* [DIRECTIVE] Copy out all lines that carry the word "from".

## START

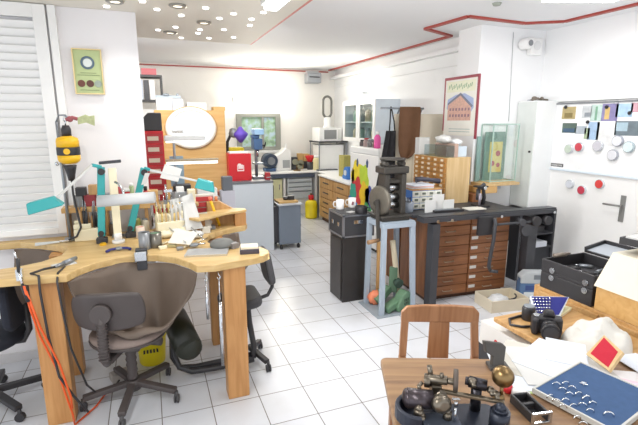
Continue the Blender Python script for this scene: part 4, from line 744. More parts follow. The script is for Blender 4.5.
G().lathe([(.03,-.01),(.13,0),(.135,.012),(.135,.028),(.12,.035),(.03,.04)], (-.115,-.02,.18), (-1,-.25,0), 32).out('gear_wheel', mat('gear_iron','#6a655c',.5,.5,var=.2,scale=30), t)
G().cyl((-.15,-.03,.17),(-.19,-.05,.16),.025).bar((-.185,-.07,.20),(-.185,-.12,-.17),.035,.016).out('crank_arm', IRON, t, bev=.004)
G().cyl((-.185,-.12,-.16),(-.30,-.14,-.165),.016,.02).out('crank_handle', mat('crank_wood','#8a6a4a',.5), t)
# things at the foot of the stand
t = thing('machine_case', 'green cast machine with a lettered side lying under the mill stand', 'machine', (2.10,3.46,.0105), R(12))
T = Matrix.Translation((.02,-.03,.0)) @ Euler((0,R(-10),0)).to_matrix().to_4x4()
G().prism([(-.10,.02),(.06,-.0),(.10,.04),(.08,.16),(.03,.19),(-.03,.16),(-.10,.07)], .03, .13, T @ XZ).out('housing', GREEN, t, bev=.012)
G().bar((-.19,-.09,.03),(-.02,-.09,.09),.09,.06).bar((.02,.04,.12),(.05,.07,.36),.08,.06).bar((-.16,.08,.05),(.0,.08,.16),.1,.07).out('arm', GREEN, t, bev=.01)
G().cyl((.055,.04,.22),(.055,-.02,.21),.045).out('knob', mat('green_dark','#3f564a',.5), t)
g = G()
for k, (dx, dz) in enumerate([(-.02,.11),(.0,.112),(.02,.115),(-.02,.075),(.0,.078),(.02,.08)]):
    g.box(dx+.005,dx+.012,-.164,-.1605,dz-.012,dz+.012); g.box(dx+.012,dx+.018,-.164,-.1605,dz+(-.012 if k % 2 else .004),dz+(-.006 if k % 2 else .012))
g.out('cast_lettering', mat('letter_dark','#2f3f36',.6), t)
solo(G().sph((0,0,.07),.075,(1,.7,.95),16,.12), 'plastic_bag', 'crumpled orange and white plastic bag behind the green machine', 'bag', mat('orange_white','#e9825f',.5,var=.5,scale=14), (1.945,3.55,.0105))
solo(G().cyl((0,0,0),(-.07,.05,.62),.026,n=20), 'paper_roll', 'cream paper roll leaning inside the mill stand', 'roll', mat('roll_cream','#ddd0b4',.7), (2.19,3.50,.0105))
boxthing('wooden_board', 'ochre board standing on edge behind the mill stand legs', 'board', OAK, (.10,.03,.6), (2.05,3.63,.0105))
# ================================================================ plan chest
CR = R(-3.5); CO = (2.435,3.43,0)
t = thing('plan_chest', 'brown chest of sixteen shallow drawers with white tags on the tiled floor', 'chest', CO, CR)
bx(0,.955,.02,.54,.04,.865).out('body', BROWNS, t, bev=.003); bx(.02,.93,.04,.53,0,.04).out('plinth', mat('plinth_dark','#4a2e1c',.6), t); bx(-.18,.965,-.015,.56,.8655,.895).out('worktop', BLACKM, t, bev=.004)
for c in range(2):
    for k in range(8):
        x0 = .012+c*.47; z0 = .05+k*.1015; o = bx(x0,x0+.455,.0,.0195,z0,z0+.096).out('drawer', BROWNW, t, bev=.003)
        bx(x0+.012,x0+.085,-.004,-.0005,z0+.045,z0+.075).out('paper_tag', PAPER, o)
        G().tube([(x0+.18,-.0005,z0+.05),(x0+.18,-.018,z0+.046),(x0+.28,-.018,z0+.046),(x0+.28,-.0005,z0+.05)], .004).out('handle', mat('bronze_pull','#b3a48e',.35,.5), o)
# draw bench in front of the chest
t = thing('draw_bench', 'black iron draw bench with a long beam and crank in front of the brown chest', 'draw bench', (3.0,3.28,0), R(-3.0))
bx(-.74,.78,-.06,.06,.85,.895).out('beam', BLACKM, t, bev=.005); bx(-.74,.78,-.05,.05,.896,.905).out('beam_rail', mat('rail_dark','#3c3e44',.35,.4), t)
for x, wd in ((-.63,.075),(.46,.11)): 
    bx(x,x+wd,-.05,.05,0,.829).out('leg', BLACKM, t, bev=.004); bx(x-.02,x+wd+.02,-.075,.055,0.0,.02).out('foot', BLACKM, t) if x > 0 else None
bx(-.18,-.02,-.11,-.071,.70,.88).out('gear_box', BLACK, t, bev=.008)
G().cyl((-.02,-.12,.80),(.40,-.12,.80),.012).cyl((.36,-.135,.72),(.36,-.105,.72),.06).cyl((.30,-.07,.80),(.30,-.14,.80),.035).out('drive_shaft', BLACKM, t)
G().tube([(-.02,-.115,.86),(-.02,-.135,.82),(-.03,-.14,.66),(-.055,-.14,.48),(-.06,-.14,.40),(-.04,-.14,.36)], .017).cyl((-.04,-.14,.355),(.03,-.16,.345),.016).out('crank', BLACKM, t)
g = G()
for x in (-.6,-.45,.1,.74): g.cyl((x,-.075,.862),(x,-.0705,.862),.014)
g.out('bolt', STEEL, t)
G().cyl((.50,-.11,.79),(.50,-.0505,.79),.05).out('pulley', BLACK, t); G().cyl((.64,-.11,.79),(.64,-.0605,.79),.045).out('pulley', BLACK, t)
WT = .8955
def W(px, py, z=WT): return GZ(px, py, z)
def lp(x, y):    # chest-top point from chest-local x, y
    v = Matrix.Rotation(CR,4,'Z') @ Vector((x-.075,y,0)); return (CO[0]+v.x, CO[1]+v.y)
# blue and white drawers with magazines
q = lp(.16,.30)
t = thing('drawer_block', 'blue sided block of white small drawers on the chest', 'drawer unit', (q[0],q[1],WT), CR)
bx(-.17,.17,-.1,.16,0,.19).out('body', BLUE, t, bev=.003); bx(-.165,.17,-.105,.16,.191,.205).out('wooden_top', OAK, t)
for r_ in range(3):
    for c in range(4):
        x0 = -.162+c*.082; z0 = .008+r_*.061; o = bx(x0,x0+.077,-.112,-.1005,z0,z0+.055).out('drawer', mat('drawer_white','#e3e2d8',.5), t, bev=.002); bx(x0+.022,x0+.055,-.122,-.1125,z0+.022,z0+.042).out('pull', mat('pull_grey','#6d7468',.5), o)
for i, (m, lb) in enumerate([(mat('mag_grey','#c9ccd2',.4),'grey magazine at the bottom of the pile on the blue drawer block'),(mat('mag_red','#d9b4b0',.4),'pinkish magazine in the middle of the pile on the blue drawer block'),(PAPERB,'pale magazine topmost on the blue drawer block')]): boxthing('magazine', lb, 'magazine', m, (.24,.2,.011), (q[0]-.03,q[1]+.02,WT+.2055+i*.0117), CR+R(4*i-3), bev=.001)
t = thing('telephone', 'dark grey handset lying across the magazines by the small oak cabinet', 'handset', (q[0]+.06,q[1]+.0,WT+.241)); G().tube([(-.11,.04,.035),(-.06,.03,.045),(.03,0,.035),(.13,-.03,.02)], .026, taper=[1.2,.9,.8,1.1]).out('handset', mat('handset_grey','#3d3c4a',.4), t)
t = thing('storage_cabinet', 'brown cabinet standing directly behind the brown plan chest', 'cabinet', (2.9,4.2,0)); bx(2.47,3.33,4.03,4.45,0,.86).out('body', BROWNS, t, w=True, bev=.003); bx(2.46,3.335,4.02,4.46,.861,.8945).out('top', BLACKM, t, w=True)
# oak multi-drawer cabinet
t = thing('oak_cabinet', 'oak cabinet of many tiny drawers with a plain pale side on the chest', 'drawer unit', (2.86,3.78,WT))
w0, w1, y0, y1, z1 = 0, .31, 0, .60, .485
bx(.012,w1,y0,y1,0,z1).out('body', OAKL, t, bev=.003)
for c in range(5):
    for r_ in range(9):
        ya = y0+.012+c*.1165; za = .012+r_*.0525; o = bx(-.004,.0115,ya,ya+.11,za,za+.047).out('drawer', mat('drawer_oak','#b5803f',.45), t, bev=.002); bx(-.009,-.0045,ya+.035,ya+.075,za+.012,za+.035).out('label_plate', mat('plate_cream','#e6dcc6',.4), o)
for i, (x, y, sx, sy, h, m, lb, rz) in enumerate([(.06,.22,.1,.4,.12,CLEARP,'clear plastic box on top of the oak cabinet, left one',0),(.23,.2,.12,.3,.11,mat('blue_tub','#c8d6e2',.3),'pale blue plastic tub on top of the oak cabinet, right one',0)]):
    boxthing('plastic_box', lb, 'box', m, (sx,sy,h), (2.86+x,3.78+y,WT+z1+.001), rz)
boxthing('parcel', 'brown parcel between the plastic tubs on the oak cabinet', 'parcel', mat('parcel_brown','#b79c8e',.7), (.05,.34,.14), (2.86+.14,3.98,WT+z1+.001))
boxthing('carton', 'white carton at the far end of the oak cabinet top', 'box', PAPER, (.14,.08,.19), (2.93,4.33,WT+z1+.001))
solo(G().sph((0,0,.04),.085,(.9,1.3,.5),14,.18), 'plastic_bag', 'crumpled clear bag on top of the left plastic box', 'bag', mat('clear_bag','#dcdcd8',.3), (2.95,3.98,WT+z1+.142))
solo(G().sph((0,0,.035),.07,(.9,1.3,.55),14,.18), 'plastic_bag', 'crumpled white bag on the pale blue tub', 'bag', mat('white_bag','#eef0f0',.4), (3.10,3.98,WT+z1+.113))
# white cards, bits on the worktop
q = lp(.20,.06)
for i, (dx, dy, w_, h_, rz, lb) in enumerate([(-.09,0,.12,.12,.1,'white card standing on the chest, leftmost of three'),(.02,.03,.12,.165,-.1,'white card standing on the chest, tallest in the middle'),(.12,0,.13,.11,.12,'white card standing on the chest, right of three')]):
    solo(bx(-w_/2,w_/2,-.01,.0,0,h_), 'card', lb, 'card', PAPER, (q[0]+dx,q[1]+dy,WT), CR+rz)
q = lp(-.08,.13); t = thing('plastic_cup', 'smoky plastic container at the left end of the chest worktop', 'container', (q[0],q[1],WT)); G().lathe([(.045,0),(.05,.005),(.052,.1),(.047,.1),(.044,.01)]).out('body', mat('smoke_plastic','#8e96a2',.2), t)
for k in range(4): G().cyl((.01*k-.015,0,.012),(.02*k-.03,.01,.14),.005).out('rod', BLACK, t)
q = lp(-.06,.28); solo(G().sph((0,0,.06),.10,(.8,1,.62),14,.12), 'cloth', 'pale blue plastic sheet heaped at the back left of the chest worktop', 'cloth', mat('blue_sheet','#cfdcec',.3), (q[0],q[1],WT))
q = lp(.32,.02); t = thing('tool_tray', 'black shallow tray on the chest worktop in front of the white cards', 'tray', (q[0]-.02,q[1]+.01,WT), CR); bx(-.16,.16,-.03,.03,0,.02).out('tray', BLACK, t, bev=.003); bx(-.14,.12,-.02,.02,.0205,.028).out('steel_strip', GREYM, t)
q = lp(.62,.06); boxthing('paper_stack', 'flat cream papers on the chest worktop near the microscope', 'papers', mat('cream_paper','#d9d6cc',.7), (.2,.12,.012), (q[0],q[1],WT), CR)
q = lp(.76,.16)
t = thing('microscope', 'black microscope standing on the right end of the chest', 'microscope', (q[0],q[1],WT), CR)
bx(-.06,.07,-.07,.07,0,.02).out('base', BLACK, t, bev=.005); G().tube([(.03,0,.02),(.045,0,.09),(.03,0,.17),(.0,0,.2)], .018).out('arm', BLACK, t); G().cyl((-.03,0,.07),(-.03,0,.18),.022).cyl((-.03,0,.18),(-.01,-.06,.24),.018).out('tube', BLACKM, t); G().cyl((-.03,-.03,.021),(-.03,-.03,.14),.014).out('bright_tube', mat('scope_grey','#9c94a0',.3,.5), t); bx(-.07,.06,-.04,.04,.20,.215).out('head', BLACK, t, bev=.004); G().cyl((.0,-.05,.2),(.0,-.07,.2),.018).out('knob', STEEL, t)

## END

* [OUTPUT FOR THIS TASK]
Continue the Blender Python script for this scene: part 4, from line 744. More parts follow. The script is for Blender 4.5.
def lp(x, y):    # chest-top point from chest-local x, y